Ora riusciamo forse a vedere perché la psiche indivisa non sia spinta verso queste vie di scampo dal presente che di solito sono chiamate il ‘male’. L’ulteriore verità che la psiche indivisa è consapevole dell’esperienza come unità, del mondo come se stessa, e che l’intera natura della psiche e della consapevolezza è d’essere tutt’uno con quanto essa conosce, fa pensare a uno stato che di solito verrebbe chiamato amore. L’amore che si esprime in azione creativa è in effetti qualcosa di assai di più che un’emozione. Non è qualcosa che tu possa ‘sentire’ e ‘sapere’, ricordare e definire. L’amore è il principio organizzatore e unificatore che fa del mondo un universo e della massa disintegrata una comunità. È l’essenza stessa, il carattere stesso della psiche e si manifesta nell’azione quando la psiche è integra.”

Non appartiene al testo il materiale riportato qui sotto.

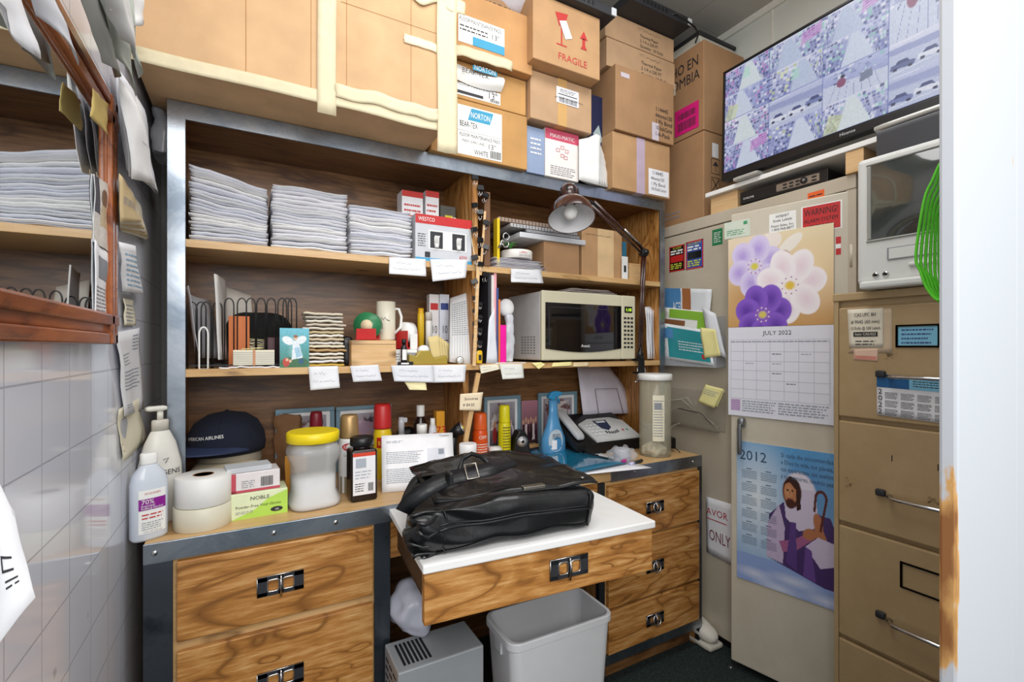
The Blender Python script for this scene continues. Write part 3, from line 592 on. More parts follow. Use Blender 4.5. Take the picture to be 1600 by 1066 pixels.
# bags
PLW = plain('#dcdde6', 0.3, 0, 0.05, bump=0.5)
for i, (a, b_, lb) in enumerate(((706, 764, 'crumpled white plastic bag on the cartons, left of the two at the ceiling'), (774, 838, 'white plastic bag with a red print, right of the two at the ceiling'))):
    X0, X1 = WF.at(a, 20, 1.40)[0], WF.at(b_, 20, 1.40)[0]
    t = thing('plastic_bag', lb, 'bag', WF, (X0+X1)/2, 1.42, z2+0.262)
    w = (X1-X0); zb0 = -0.02 if i else 0.0
    MB().soft(-w/2, w/2, -0.06, 0.16, 0.0, 0.17, 0.07, 14, 0.05, 11, i*5).part('bag_body', [PLW], t)
    MB().tube([(w*0.42, -0.02, 0.03), (w*0.45, -0.06, 0.06), (w*0.43, -0.06, 0.12), (w*0.35, -0.03, 0.16)], 0.012, 8, 0).part('bag_handle', [WHITE if not i else RED], t)
# FRAGILE box on white label box on small boxes
zs = 1.967; zf = 2.139
Xa, Xb = WF.at(829, 0, 1.415)[0], WF.at(924.5, 0, 1.415)[0]
def d2(m, w, h):
    m.rect(-w*0.10, w*0.27, h*0.48, h*0.82, -0.002, 0); m.rect(-w*0.07, w*0.24, h*0.66, h*0.68, -0.0024); m.barcode(-w*0.06, w*0.24, h*0.5, h*0.62, -0.0024); m.lines(-w*0.04, w*0.22, h*0.70, h*0.79, 3, -0.0024); m.script(-w*0.14, w*0.34, h*0.58, 0.006, -0.003, 1, 4)
carton('small tan box with a shipping label and pen stroke, under the FRAGILE box', Xa, Xb, 1.415, 0.26, zs, zf-0.002, CBP, d2, lmats=[PAPER, INK], tape=(0.0, 0.04, CTAPE))
Xa, Xb = WF.at(833, 0, 1.36)[0], WF.at(937.5, 0, 1.36)[0]
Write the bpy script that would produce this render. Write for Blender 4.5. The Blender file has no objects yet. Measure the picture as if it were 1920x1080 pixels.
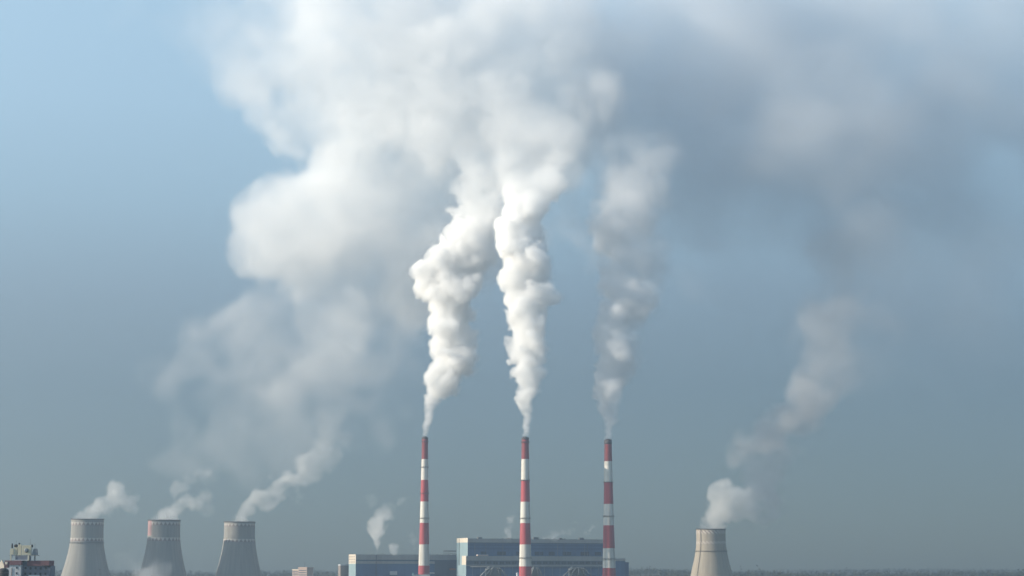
import bpy, bmesh, math, random
import numpy as np
from mathutils import Vector, Matrix

# ------------------------------------------------------------------ camera, sky, sun, exposure
sc = bpy.context.scene
COL = sc.collection
F_PX = 3400.0                      # focal length in pixels of the 1920 px wide photograph
CAM_Z = 45.0
PITCH = math.atan2(527.0, F_PX)
cam = bpy.data.cameras.new('camera')
cam.lens = 36.0 * F_PX / 1920.0
cam.clip_start = 1.0
cam.clip_end = 40000.0
cam_ob = bpy.data.objects.new('camera', cam)
COL.objects.link(cam_ob)
cam_ob.location = (0, 0, CAM_Z)
cam_ob.rotation_euler = (math.pi / 2 + PITCH, 0, 0)
sc.camera = cam_ob

TO_SUN = Vector((-0.93, -0.15, 0.36)).normalized()
SUN_EL = math.asin(TO_SUN.z)
SUN_AZ = math.atan2(TO_SUN.x, TO_SUN.y)
world = bpy.data.worlds.new("World")
sc.world = world
world.use_nodes = True
wn = world.node_tree
bg = wn.nodes['Background']
sky = wn.nodes.new('ShaderNodeTexSky')
sky.sky_type = 'NISHITA'
sky.sun_disc = False
sky.sun_elevation = SUN_EL
sky.sun_rotation = SUN_AZ
sky.altitude = 100
sky.air_density = 1.0
sky.dust_density = 0.4
sky.ozone_density = 1.0
# the smog that lies over the far plain beyond everything built here dulls the lowest degrees of the sky
tcw = wn.nodes.new('ShaderNodeTexCoord')
spw = wn.nodes.new('ShaderNodeSeparateXYZ')
wn.links.new(tcw.outputs['Generated'], spw.inputs[0])
rmp = wn.nodes.new('ShaderNodeValToRGB')
rmp.color_ramp.interpolation = 'LINEAR'
e = rmp.color_ramp.elements
stops = [(0.0, (0.27, 0.35, 0.43)), (0.10, (0.42, 0.50, 0.57)), (0.15, (0.74, 0.78, 0.82)), (0.20, (1.12, 1.18, 1.14)),
         (0.25, (1.45, 1.46, 1.34)), (0.32, (1.72, 1.68, 1.46))]
for q, (zq, cq) in enumerate(stops):
    el = e[0] if q == 0 else (e[len(e) - 1] if q == len(stops) - 1 else e.new(zq))
    el.position, el.color = zq, (*cq, 1)
wn.links.new(spw.outputs[2], rmp.inputs[0])
mul = wn.nodes.new('ShaderNodeMix')
mul.data_type = 'RGBA'
mul.blend_type = 'MULTIPLY'
mul.inputs[0].default_value = 1.0
wn.links.new(sky.outputs[0], mul.inputs[6])
wn.links.new(rmp.outputs[0], mul.inputs[7])
wn.links.new(mul.outputs[2], bg.inputs[0])
bg.inputs[1].default_value = 0.088

sun = bpy.data.lights.new('sun', 'SUN')
sun.energy = 5.0
sun.angle = math.radians(0.5)
sun.color = (1.0, 0.88, 0.72)
sun_ob = bpy.data.objects.new('sun', sun)
COL.objects.link(sun_ob)
sun_ob.rotation_euler = TO_SUN.to_track_quat('Z', 'Y').to_euler()

sc.view_settings.view_transform = 'Standard'
sc.view_settings.look = 'None'
sc.view_settings.exposure = 1.3
sc.view_settings.gamma = 1.0
cy = sc.cycles
cy.use_denoising = True
cy.max_bounces = 14
cy.diffuse_bounces = 3
cy.volume_bounces = 10
cy.transparent_max_bounces = 64
cy.sample_clamp_indirect = 6.0

HAZE_DENSITY = 0.00018
HAZE_COLOR = (0.318, 0.394, 0.472)
HAZE_G = 0.5

# ------------------------------------------------------------------ helpers
def at(px, py, Y):
    """The point at depth Y (metres north of the camera) that the photograph shows at pixel px, py."""
    u, v = (px - 960.0) / F_PX, (540.0 - py) / F_PX
    c, s = math.cos(PITCH), math.sin(PITCH)
    d = Vector((u, c - v * s, s + v * c))
    t = Y / d.y
    return Vector((0, 0, CAM_Z)) + d * t

def mpp(Y):
    return Y / F_PX

def tag(o, label=None, cat=None, group=None, kind=None):
    if label: o['label'] = label
    if cat: o['category'] = cat
    if group: o['group'] = group
    if kind: o['kind'] = kind
    return o

def empty(name, loc, rz=0.0):
    o = bpy.data.objects.new(name, None)
    o.empty_display_size = 5
    COL.objects.link(o)
    o.location = loc
    o.rotation_euler = (0, 0, rz)
    return o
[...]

Passi da La Saggezza del Dubbio di Watts W. Alan

L’esperienza vivificante di essere, al di là degli opposti, riconduce al fascino del mistero, laddove rinunciamo a qualsiasi forma di catalogazione e ci immergiamo nell’Assoluto senza forma.

La cultura occidentale divide i mondi tra finito e infinito, attribuendo al finito un carattere opaco e muto e all’infinito la trasparenza e il senso. Ma io, e forse tutti i bambini solitari, prediligevo il muto e vedevo attraverso l’opaco. Era la vita nuda e cruda, i fenomeni, che mi davano il senso piú alto del mistero; la trasparenza era guardare con simpatia nell’opaco. Giocare a nascondino era scoprire il mondo senza di me. Osservare gli animali era conoscere la natura del vivente e l’affidamento a qualcosa che ci sorpassa.
Nascosti da soli in un fitto di alberi siamo trasparenti eppure accolti, siamo un insieme privo di somiglianze e di peculiarità, vivi e basta.